Anyway Jim, one of our members, kindly offered to share with his fellow business leaders some tips and techniques had evolved to be efficient and effective with email management. So here for all my readers is my notes of some of the hints and tips we received from our very own IT trainer and coach for business leaders.

  • Keep your inbox empty – Process emails out of it quickly
  • If the required action is quick, deal with the email immediately, it can take longer moving it around again and again than it would to deal with it straightaway.
  • Delete (or archive) trivial or unimportant emails immediately
  • If the required action needs consideration or takes time, move it to an ‘@ction’ folder
  • Keep folders to a minimum or you may find you spend time hunting multiple folders because can’t remember what folder you put the email in
  • Keep folders to a minimum by using Desktop search or similar. These tools will probably find the email more quickly through keywords than you would looking in folders
  • Use folders for key routine documents, & regular email newsletters you want to keep
  • Use wizards to put routine documents, newsletters and similar straight into the right folder without intervention for you to look at in due course rather than immediately. Wizards can also deal with persistent SPAM and email pests that get through spam filters.

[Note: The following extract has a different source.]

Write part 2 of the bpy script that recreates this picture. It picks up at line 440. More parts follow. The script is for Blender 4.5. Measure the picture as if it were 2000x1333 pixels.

  • Use appropriate etiquette for emails. Consider whether the recipient is likely to react better if the email is addressed ‘Dear Fred’ or whether this is too formal
  • Use subject headings to help guide the reader as to the urgency and purpose of the email. Consider stating explicitly ‘For information’ ‘For action’ ‘For urgent action’ ‘For decision’ etc
  • It is useful to keep emails for reference and to support commercial disputes. There may also be a degree of legal obligation to do so. But keep these in a separate .pst file so you don’t slow down your main email system.
  • Use a different email address for automatic registration systems such as newsletters, downloads etc so that if the email address gets abused you can close it.
  • Use follow up flags with dates to keep track of follow up actions
  • Turn off the message box that reminds you when an email arrives as it will be distracting you when you should be concentrating on other things
  • Plan a good time or times of day to process your emails and avoid looking at them at other times when you should be dealing with something more important
  • Don’t email when you should be phoning or talking face to face. Especially important when giving feedback or criticism
  • Be careful how you use BCC; ask yourself why you are using it and be comfortable with your self-answers
  • Be careful of Reply all. No one likes receiving irrelevant copy emails.
  • Be careful to ensure you only copy emails to those who need to be copied
  • Try to understand different people’s information preferences. Have an explicit conversation about it if appropriate. Some people need to know everything, or have it available; others may not want to be drowned with so much information.